• **OBJECTIVE**: Below is a listing to transcribe in full and exactly; keep the pictures out.

• **SUPPLIED INFORMATION**:
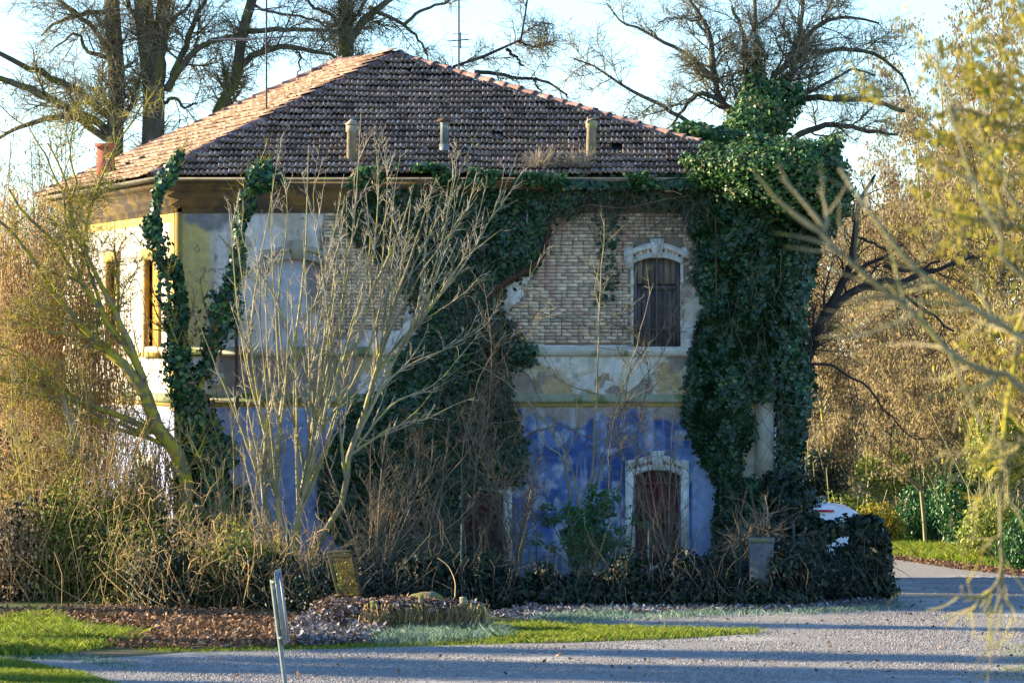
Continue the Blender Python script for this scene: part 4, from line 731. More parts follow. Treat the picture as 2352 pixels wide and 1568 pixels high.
up_ = (P[3:], R[3:]); a = grow(up_, 175, (.7, 1.9), (12, 30), .12, 9, .05, .15, .95, rr=.6, rmin=.008, bias=(.04, 0, .1)); b = grow(a, 1150, (.15, .5), (30, 55), .1, 4, .08, .1, 1, rmin=.0062); b2 = grow(up_, 700, (.15, .5), (30, 55), .1, 4, .08, .3, 1, rmin=.0062); b = (np.vstack([b[0], b2[0]]), np.vstack([b[1], b2[1]])); c = grow(b, 2000, (.08, .2), (30, 60), .1, 3, .1, .2, 1, rmin=.0055)
g = G(); g.tubes(*a, 5); g.tubes(*b, 4); g.tubes(*c, 3); obj('twigs', g, M['twig_tip'], t, kind='stuff')
g = G(); q = np.vstack([polypts([(760, 740), (790, 740), (775, 800), (755, 820)], 90), polypts([(820, 300), (870, 300), (870, 420), (800, 400)], 50)]); leaves(g, WL(q, 74.6), rng.normal(size=(140, 3)), rng.uniform(.04, .08, 140), 'curl'); obj('withered_leaves', g, M['litter'], t, kind='stuff')
# basal shoots around its foot
t = thing('dry_stalks', 'upright dry shoots crowded round the foot of the big pale shrub', 'shrub', (*W(650, 1310, 74)[:2], 0)); n = 90
q = np.stack([rng.uniform(520, 790, n), np.full(n, 1315)], 1); P0 = WL(q, 74)+rng.normal(size=(n, 3))*[0, .5, 0]; P0[:, 2] = 0; d1 = nrm(rng.normal(size=(n, 3))*[.4, .3, .02]+[0, 0, 1]); L = rng.uniform(.5, 2.1, (n, 1))
Q = np.stack([P0, P0+d1*L*.4, P0+d1*L*.75+rng.normal(size=(n, 3))*.06, P0+d1*L+rng.normal(size=(n, 3))*.14], 1); g = G(); g.tubes(Q, np.full((n, 1), .011)*np.linspace(1, .4, 4)[None], 4); g.tubes(*grow((Q, np.full((n, 4), .008)), 420, (.15, .6), (20, 60), .1, 4), 3); obj('stalks', g, M['vine_gold'], t, kind='stuff')

# ------------------------------------------------------------------ hanging dry vines at the left
GV = 'dry vines hanging in the left thicket'
for i, (u0, u1, v0, v1, d, lab) in enumerate(((230, 330, 640, 1100, 79.2, 'sparse dry strands trailing over the sunlit side wall'), (-40, 50, 430, 1230, 78.5, 'curtain of tan hanging vine at the very left edge'), (40, 130, 450, 1240, 79, 'curtain of tan dry vine beside the left edge, behind crossing boughs'), (110, 215, 500, 1200, 78.8, 'dense tan vine curtain with clustered dry leaves left of the sunlit wall'), (180, 262, 700, 1200, 78.2, 'thin hanging vines just left of the whitewashed lower wall'), (300, 400, 1010, 1240, 77.6, 'golden vine strands covering the lower left corner of the wall'))):
    t = thing('hanging_vine', lab, 'vine', (*W((u0+u1)/2, 784+F*H/d, d)[:2], 0), GV); n = 55 if i == 0 else 150
    q = np.stack([rng.uniform(u0, u1, n), v0+(v1-v0)*rng.random(n)**1.6*.7], 1); P0 = WL(q, d)+rng.normal(size=(n, 3))*[0, .6, 0]; g = G()
    Q = tendrils(g, P0, (1.0, 3.4), 9, .008, 2.2, .14); Q2 = tendrils(g, Q[:, 4], (.6, 2.2), 7, .006, 1.2, .25); obj('strands', g, M['vine_gold'], t, kind='stuff')
    Qp = np.concatenate([Q.reshape(-1, 3), Q2.reshape(-1, 3)]); n = 9000 if 0 < i < 4 else (900 if i == 0 else 1800); cl = Qp[rng.choice(len(Qp), n//9)]; Pl = np.repeat(cl, 9, 0)[:n]+rng.normal(size=(len(cl)*9, 3))[:n]*[.12, .12, .2]; Pl[:, 2] = np.maximum(Pl[:, 2], .05)
    g = G(); leaves(g, Pl, rng.normal(size=Pl.shape)*[1, 1, .3], rng.uniform(.05, .11, len(Pl)), 'lance', jit=.3); obj('dry_leaves', g, M['dry'], t, kind='stuff')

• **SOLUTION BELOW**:
Continue the Blender Python script for this scene: part 4, from line 731. More parts follow. Treat the picture as 2352 pixels wide and 1568 pixels high.
up_ = (P[3:], R[3:]); a = grow(up_, 175, (.7, 1.9), (12, 30), .12, 9, .05, .15, .95, rr=.6, rmin=.008, bias=(.04, 0, .1)); b = grow(a, 1150, (.15, .5), (30, 55), .1, 4, .08, .1, 1, rmin=.0062); b2 = grow(up_, 700, (.15, .5), (30, 55), .1, 4, .08, .3, 1, rmin=.0062); b = (np.vstack([b[0], b2[0]]), np.vstack([b[1], b2[1]])); c = grow(b, 2000, (.08, .2), (30, 60), .1, 3, .1, .2, 1, rmin=.0055)
g = G(); g.tubes(*a, 5); g.tubes(*b, 4); g.tubes(*c, 3); obj('twigs', g, M['twig_tip'], t, kind='stuff')
g = G(); q = np.vstack([polypts([(760, 740), (790, 740), (775, 800), (755, 820)], 90), polypts([(820, 300), (870, 300), (870, 420), (800, 400)], 50)]); leaves(g, WL(q, 74.6), rng.normal(size=(140, 3)), rng.uniform(.04, .08, 140), 'curl'); obj('withered_leaves', g, M['litter'], t, kind='stuff')
# basal shoots around its foot
t = thing('dry_stalks', 'upright dry shoots crowded round the foot of the big pale shrub', 'shrub', (*W(650, 1310, 74)[:2], 0)); n = 90
q = np.stack([rng.uniform(520, 790, n), np.full(n, 1315)], 1); P0 = WL(q, 74)+rng.normal(size=(n, 3))*[0, .5, 0]; P0[:, 2] = 0; d1 = nrm(rng.normal(size=(n, 3))*[.4, .3, .02]+[0, 0, 1]); L = rng.uniform(.5, 2.1, (n, 1))
Q = np.stack([P0, P0+d1*L*.4, P0+d1*L*.75+rng.normal(size=(n, 3))*.06, P0+d1*L+rng.normal(size=(n, 3))*.14], 1); g = G(); g.tubes(Q, np.full((n, 1), .011)*np.linspace(1, .4, 4)[None], 4); g.tubes(*grow((Q, np.full((n, 4), .008)), 420, (.15, .6), (20, 60), .1, 4), 3); obj('stalks', g, M['vine_gold'], t, kind='stuff')

# ------------------------------------------------------------------ hanging dry vines at the left
GV = 'dry vines hanging in the left thicket'
for i, (u0, u1, v0, v1, d, lab) in enumerate(((230, 330, 640, 1100, 79.2, 'sparse dry strands trailing over the sunlit side wall'), (-40, 50, 430, 1230, 78.5, 'curtain of tan hanging vine at the very left edge'), (40, 130, 450, 1240, 79, 'curtain of tan dry vine beside the left edge, behind crossing boughs'), (110, 215, 500, 1200, 78.8, 'dense tan vine curtain with clustered dry leaves left of the sunlit wall'), (180, 262, 700, 1200, 78.2, 'thin hanging vines just left of the whitewashed lower wall'), (300, 400, 1010, 1240, 77.6, 'golden vine strands covering the lower left corner of the wall'))):
    t = thing('hanging_vine', lab, 'vine', (*W((u0+u1)/2, 784+F*H/d, d)[:2], 0), GV); n = 55 if i == 0 else 150
    q = np.stack([rng.uniform(u0, u1, n), v0+(v1-v0)*rng.random(n)**1.6*.7], 1); P0 = WL(q, d)+rng.normal(size=(n, 3))*[0, .6, 0]; g = G()
    Q = tendrils(g, P0, (1.0, 3.4), 9, .008, 2.2, .14); Q2 = tendrils(g, Q[:, 4], (.6, 2.2), 7, .006, 1.2, .25); obj('strands', g, M['vine_gold'], t, kind='stuff')
    Qp = np.concatenate([Q.reshape(-1, 3), Q2.reshape(-1, 3)]); n = 9000 if 0 < i < 4 else (900 if i == 0 else 1800); cl = Qp[rng.choice(len(Qp), n//9)]; Pl = np.repeat(cl, 9, 0)[:n]+rng.normal(size=(len(cl)*9, 3))[:n]*[.12, .12, .2]; Pl[:, 2] = np.maximum(Pl[:, 2], .05)
    g = G(); leaves(g, Pl, rng.normal(size=Pl.shape)*[1, 1, .3], rng.uniform(.05, .11, len(Pl)), 'lance', jit=.3); obj('dry_leaves', g, M['dry'], t, kind='stuff')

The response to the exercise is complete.